Louis is played by Jean-Pierre Leaud, whose long history in French cinema began when he played young Antoine Doinel in Francois Truffaut's landmark 1959 film, The 400 Blows.
Now, 72, Leaud takes on the appearance of a magnificent ruin as Louis lies in his bed at Versailles. Although much of his time on screen is spent in the prone position, Leaud conveys the manner of a man who has known little other than the royal life. Whether he's chatting about the looks of women in the court or descending into the abyss that awaits, Louis remains the king.
True to the movie's mood, Serra includes Louis' final request: He wanted his heart to be cut out and mummified, a command that seems to emphasize the king's assurance of his place in history.
Ultimately, Louis seems more accepting of his fate than the gaggle of advisors who surround him, characters who understand that the center of their world is on the verge of vanishing. They try to force Louis to drink, but drops of water only dribble down the great man's chin.
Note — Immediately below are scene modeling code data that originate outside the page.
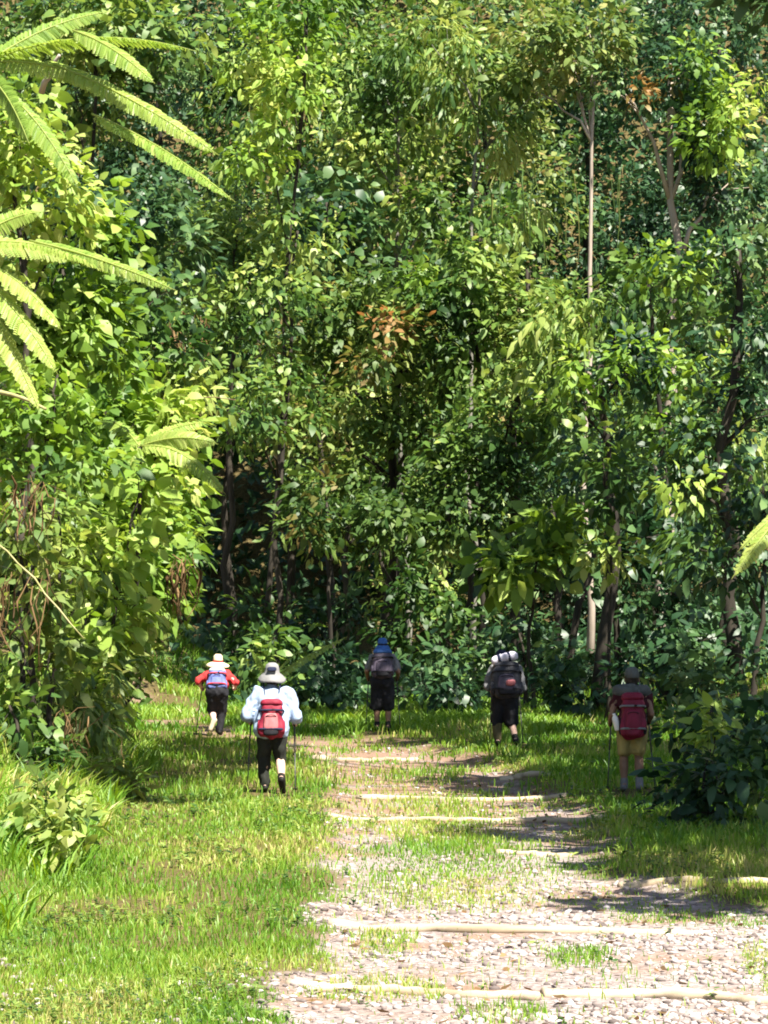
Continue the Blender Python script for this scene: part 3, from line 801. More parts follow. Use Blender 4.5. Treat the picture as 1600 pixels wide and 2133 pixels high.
fern('tree_fern', 'lower tree fern with yellow-green fronds drooping at the left edge', R2, (R2[0] - 0.2, 36.2), [
    (P(-80, 510, 36), P(255, 575, 35.0), 0.25, 0.22, 0.75),
    (P(60, 500, 35.6), P(365, 604, 34.6), 0.08, 0.14, 0.6),
    (P(-80, 520, 36), P(150, 545, 36.4), 0.22, 0.22, 0.8),
    (P(-80, 540, 36), P(130, 690, 35.2), 0.3, 0.24, 0.85),
    (P(-80, 560, 36), P(120, 780, 35.0), 0.28, 0.24, 0.75),
    (P(-80, 580, 36), P(85, 862, 35.0), 0.24, 0.2, 0.9),
    (P(-80, 520, 36), P(-300, 480, 36.4), 0.3, 0.22, 0.6),
    (P(-80, 540, 36), P(-280, 720, 35.6), 0.3, 0.22, 0.6),
    (P(-80, 520, 36), P(90, 440, 37.2), 0.15, 0.2, 0.6),
])
R3 = P(290, 930, 51.2)
fern('fern', 'small sunlit fern jutting out over the black hollow', R3, (R3[0] - 0.5, 53.5), [
    (R3, P(455, 925, 51), 0.18, 0.24, 0.8),
    (R3, P(470, 1030, 50.8), 0.38, 0.24, 0.7),
    (R3, P(430, 880, 52), 0.14, 0.2, 0.7),
    (R3, P(250, 1050, 51), 0.2, 0.22, 0.5),
    (R3, P(200, 880, 52), 0.25, 0.22, 0.5),
], trunk_r=0.03, npairs=26)
R4 = P(1720, 1010, 31)
fern('fern', 'bright fern frond poking in from the right edge', R4, (R4[0] + 0.1, 31.2), [
    (R4, P(1524, 1206, 30.0), 0.18, 0.16, 0.9),
    (R4, P(1536, 1150, 30.6), 0.12, 0.08, 0.85),
    (R4, P(1640, 1230, 30.4), 0.2, 0.16, 0.6),
    (R4, P(1850, 1150, 31), 0.25, 0.2, 0.5),
    (R4, P(1800, 900, 31.5), 0.2, 0.2, 0.5),
    (R4, P(1900, 1050, 30.5), 0.25, 0.2, 0.6),
    (R4, P(1700, 1190, 32.0), 0.25, 0.2, 0.5),
    (R4, P(1780, 1180, 30.2), 0.25, 0.2, 0.6),
], trunk_r=0.06, npairs=30)

# ------------------------------------------------------------------ vines, dead leaves, fallen wood
def strands(name, label, cat, px0, px1, py0, py1, Y, n, mat, w=(0.02, 0.05), sway=14, group=None):
    c = P((px0 + px1) / 2, py1, Y)
    o = empty(name, c, label, cat, group)
    k = Y / F
    s = Soup()
    for i in range(n):
        x = rng.uniform(px0, px1)
        y0 = py0 + rng.uniform(0, 40)
        y1 = rng.uniform(py0 + (py1 - py0) * 0.45, py1)
        yy = Y + rng.normal(0, 0.25)
        a, b = P(x, y0, yy), P(x + rng.normal(0, sway), y1, yy)
        pts = curve_pts(a, b, rng.normal(0, 0.1, 3), 6, 0.03)
        r = rng.uniform(*w)
        tube(s, pts, np.array([0.3, 0.8, 1, 0.9, 0.6, 0.15]) * r, 4, True, rng.random(), 0.35)
    m = put('strand', s.mesh('strand', M[mat], False, c), o)
    m['kind'] = 'stuff'
    return o


strands('dead_leaf_skirt', 'brown dead leaves hanging on the bank edge left of the black hollow', 'dead leaves', 355, 405, 1150, 1315, 53, 20, 'dry', (0.015, 0.04), 14)
strands('hanging_vine', 'brown dead vines hanging at the left edge halfway up', 'vine', -10, 95, 990, 1150, 42.5, 22, 'dry', (0.008, 0.028), 18)
strands('hanging_vine', 'dry straw-brown vines draped over the bank beside the lawn', 'vine', 120, 215, 1470, 1640, 42, 14, 'dry', (0.006, 0.016), 26)
strands('hanging_vine', 'brown roots hanging in the dark gap at left of centre', 'vine', 330, 430, 640, 840, 62, 20, 'dry', (0.02, 0.04), 18)
strands('hanging_vine', 'brown vine tangle low on the left edge', 'vine', 0, 110, 1180, 1420, 42, 16, 'dry', (0.008, 0.022), 30)
strands('hanging_vine', 'thin lianas hanging in front of the shaded right-hand forest', 'vine', 1030, 1330, 340, 640, 80, 16, 'olive', (0.02, 0.035), 10)


def stick(name, label, cat, pts, r0, r1, mat, seg=8):
    pts = np.asarray(pts, float)
    s = Soup()
    n = len(pts)
    tube(s, pts, np.linspace(r0, r1, n) * rng.uniform(0.8, 1.15, n), seg)
    o = put(name, s.mesh(name, M[mat], True, pts[0]), None, pts[0])
    return tag(o, label, cat)


a, b = P(560, 1420, 70), P(724, 1326, 68.5)
fern('fern', 'single sunlit fern frond slanting up behind the pale-shirted hiker', a, (a[0] - 0.05, 70.1), [(a, b, 0.1, 0.16, 0.8), (a, P(640, 1345, 69.5), 0.12, 0.14, 0.5), (a, P(520, 1350, 69.5), 0.12, 0.14, 0.5)], trunk_r=0.03, npairs=22)
stick('cane_stem', 'pale cane slanting down through the vines at the left edge', 'stem', curve_pts(P(-10, 1130, 41.5), P(175, 1330, 41), (0, 0, 0.05), 8, 0.02), 0.013, 0.008, 'cane')
stick('cane_stem', 'thin horizontal twig crossing in front of the dark gap on the left', 'stem', curve_pts(P(180, 836, 56), P(490, 833, 55), (0, 0, 0.03), 8, 0.03), 0.014, 0.008, 'vine')
stick('cane_stem', 'pale yellow stalk arching at far left below the lower tree fern', 'stem', curve_pts(P(-20, 815, 40), P(95, 852, 39.6), (0, 0, 0.04), 6), 0.03, 0.015, 'cane')
stick('cane_stem', 'short pinkish branch stub among the upper tree fern fronds', 'stem', curve_pts(P(85, 190, 40), P(122, 112, 39.6), (0, 0, 0.0), 5, 0.01), 0.035, 0.02, 'bark_pale')

# ------------------------------------------------------------------ logs laid across the track
logs = [
    (600, 2040, 1120, 2062, 0.045, 'pale log across the gravel nearest the bottom, left piece'),
    (1130, 2052, 1640, 2068, 0.05, 'pale log across the gravel nearest the bottom, right piece'),
    (685, 1908, 1480, 1921, 0.05, 'long pale log across the track below the grass median'),
    (1290, 1838, 1640, 1839, 0.04, 'thin pale log at the right verge beside the shadow'),
    (1035, 1776, 1192, 1782, 0.05, 'short pale log to the right of the grass median'),
    (682, 1700, 1310, 1712, 0.05, 'long pale log level with the feet of the khaki-shorts hiker'),
    (745, 1654, 1180, 1660, 0.05, 'pale log across the track right of the white-shirted hiker'),
    (1040, 1618, 1180, 1616, 0.05, 'short pale log by the shadow ahead of the khaki-shorts hiker'),
    (640, 1576, 870, 1572, 0.05, 'farthest pale log across the brown part of the track'),
]
for (x0, y0, x1, y1, r, lab) in logs:
    Y0, Y1 = CAMZ * F / (y0 - HOR), CAMZ * F / (y1 - HOR)
    a, b = P(x0, y0, Y0), P(x1, y1, Y1)
    pts = curve_pts(a, b, (0, rng.normal(0, 0.08), 0), 22, 0.02)
    pts[:, 2] = ground_h(pts[:, 0], pts[:, 1]) + r * np.interp(np.arange(22), np.arange(0, 24, 3), rng.uniform(-0.2, 0.55, 8))
    stick('cross_log', lab, 'log', pts, r, r * 0.85, 'log', 9)['group'] = 'logs laid across the track'


# ------------------------------------------------------------------ grass, weeds, gravel, leaf litter
def blades(s, x, y, h, w, tint, lean=0.45):
    n = len(x)
    z = ground_h(x, y)
    base = np.stack([x, y, z - 0.005], 1)
    az = rng.uniform(0, 2 * np.pi, n)
    ld = np.stack([np.cos(az), np.sin(az), np.zeros(n)], 1)
    fa = rng.uniform(0, 2 * np.pi, n)
    sd = np.stack([np.cos(fa), np.sin(fa) * 0.5, np.zeros(n)], 1)
    le = (lean * rng.uniform(0.2, 1.3, n) * h)[:, None]
    up = np.array([0, 0, 1.0])
    w = w[:, None]
    mid = base + up * (h * 0.6)[:, None] + ld * le * 0.4
    tip = base + up * (h * rng.uniform(0.75, 1.0, n))[:, None] + ld * le
    v = np.stack([base - sd * w / 2, base + sd * w / 2, mid + sd * w * 0.42, mid - sd * w * 0.42, tip], 1).reshape(-1, 3)
    T = np.array([[0, 1, 2], [0, 2, 3], [3, 2, 4]])
    f = (T[None] + (np.arange(n) * 5)[:, None, None]).reshape(-1, 3)
    s.add(v, f, np.repeat(tint, 5))


def scatter(n, ylo, yhi, margin=0.5):
    """points over the wedge of ground in front of the camera, evenly per screen area"""
    iy = rng.uniform(1 / yhi, 1 / ylo, n)
    y = 1 / iy
    half = 800 / F * y + margin
    x = rng.uniform(-1, 1, n) * half
    return x, y


def grass_prob(x, y):
    tr = track_mask(x, y)
    lawn = (1 - tr)
    patch = n2(x, y * 0.5, 0.7, 21)
    med_c = 0.55 + 0.25 * (n2(np.zeros_like(y), y, 6, 31) - 0.5)
    med = np.exp(-((x - med_c) / 0.75) ** 2) * sstep(29.5, 31, y) * (1 - sstep(40, 50, y) * 0.75) * (1 - sstep(50, 58, y))
    p = lawn * (0.35 + 0.65 * sstep(0.25, 0.5, patch))
    p = np.maximum(p, med * sstep(0.14, 0.34, patch + 0.12))
    p = np.maximum(p, tr * sstep(38, 46, y) * sstep(0.54, 0.7, patch) * 0.5)
    p = np.maximum(p, tr * sstep(0.58, 0.74, patch) * 0.6)
    p = np.maximum(p, tr * 0.03)
    nearleft = (1 - sstep(23.0, 26.0, y)) * sstep(-3.2, -0.8, x)
    p *= 1 - 0.55 * nearleft * (n2(x, y, 0.5, 44) > 0.42)
    return p


x, y = scatter(310000, 19, 90, 1.2)
keep = rng.random(len(x)) < grass_prob(x, y)
FEET = [(-1.42, 46.0), (-2.95, 63.5), (-0.02, 65.2), (1.97, 59.4), (3.1, 45.6)]


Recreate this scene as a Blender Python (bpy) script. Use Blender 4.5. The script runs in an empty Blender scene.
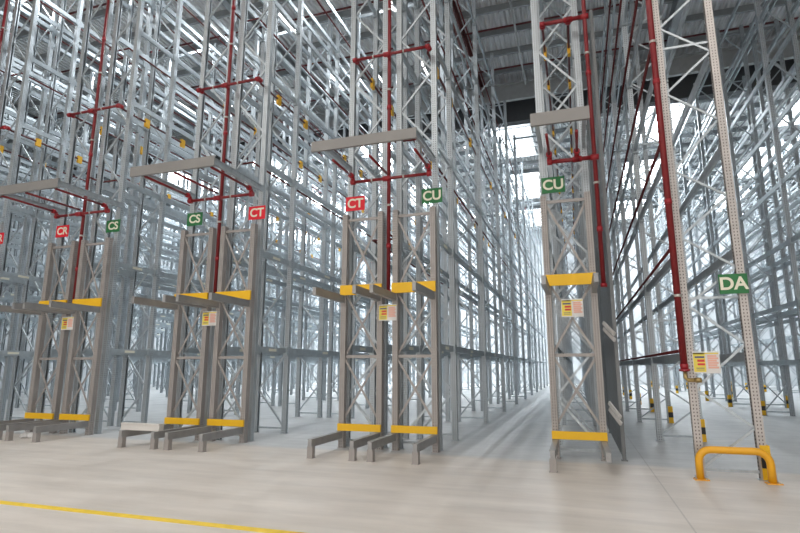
import bpy, math, random
from mathutils import Vector, Matrix
random.seed(7)
S = bpy.context.scene
COL = S.collection
PI = math.pi

# ------------------------------------------------------------------ camera
cam_d = bpy.data.cameras.new('camera')
cam = bpy.data.objects.new('camera', cam_d)
COL.objects.link(cam)
R = ((0.95017485, -0.05831291, -0.30621457),
     (0.31171743, 0.17774898, 0.93340106),
     (0.0, -0.98234663, 0.18706976))
cam.matrix_world = Matrix(((R[0][0], -R[0][1], -R[0][2], 0.0),
                           (R[1][0], -R[1][1], -R[1][2], 0.0),
                           (R[2][0], -R[2][1], -R[2][2], 1.5),
                           (0, 0, 0, 1)))
cam_d.sensor_width = 36.0
cam_d.lens = 36.0 * 533 / 800
cam_d.clip_start = 0.05
cam_d.clip_end = 300
S.camera = cam

# ------------------------------------------------------------------ world, lights, exposure
W = bpy.data.worlds.new('sky')
S.world = W
W.use_nodes = True
W.node_tree.nodes['Background'].inputs[0].default_value = (0.95, 0.975, 1.0, 1)
W.node_tree.nodes['Background'].inputs[1].default_value = 0.55
S.view_settings.view_transform = 'Standard'
S.view_settings.look = 'None'
S.view_settings.exposure = -0.45
S.view_settings.gamma = 1.0
S.view_settings.use_curve_mapping = False
ROOF = 15.2


def area(name, loc, sx, sy, energy, color, rot=(0, 0, 0)):
    l = bpy.data.lights.new(name, 'AREA')
    l.shape = 'RECTANGLE'
    l.size, l.size_y = sx, sy
    l.energy = energy
    l.color = color
    o = bpy.data.objects.new(name, l)
    o.location = loc
    o.rotation_euler = rot
    COL.objects.link(o)
    return o


COOL = (0.93, 0.97, 1.0)
WARM = (1.0, 0.93, 0.86)
# daylight standing in the rooflight openings: (x0, x1, y0, y1)
ROOFLIGHTS = [(x, x + 2.4, y, y + 6.0) for y in (28.0, 37.0, 46.0) for x in (-28.4, -20.4, -12.4, -4.2, 3.8, 11.4)]
FRONT_FILLS = [(-16.0, -12.0, -11.0, 1.0), (-6.0, -2.0, -11.0, 1.0), (4.0, 8.0, -11.0, 1.0)]  # unseen roof openings, added to brighten the front floor and posts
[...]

Louis' doctors debate about whether they erred in not amputating Louis' gangrenous leg.
Serra surely will tax some viewers' patience. Slowly paced and composed of minor inflections leading up to the monarch's death, Louis XIV gives us few insights into the events of the period, which probably won't bother those who have forgotten that among Louis' signature accomplishments was revocation of the Edict of Nantes, which had granted rights to France's Protestants.
Historians quibble about why Louis was called the Sun King, but everyone acknowledges that Louis ruled by what he deemed divine right, an imperative that gave him absolute authority. Serra's movie doesn't exactly keep us on the edge of our seats, but few -- if any -- filmmakers would have thought to focus on the final hours of the Sun King and the dying of what had been his magnificent light. Whatever the movie's challenges for viewers, I'm grateful that Serra made it.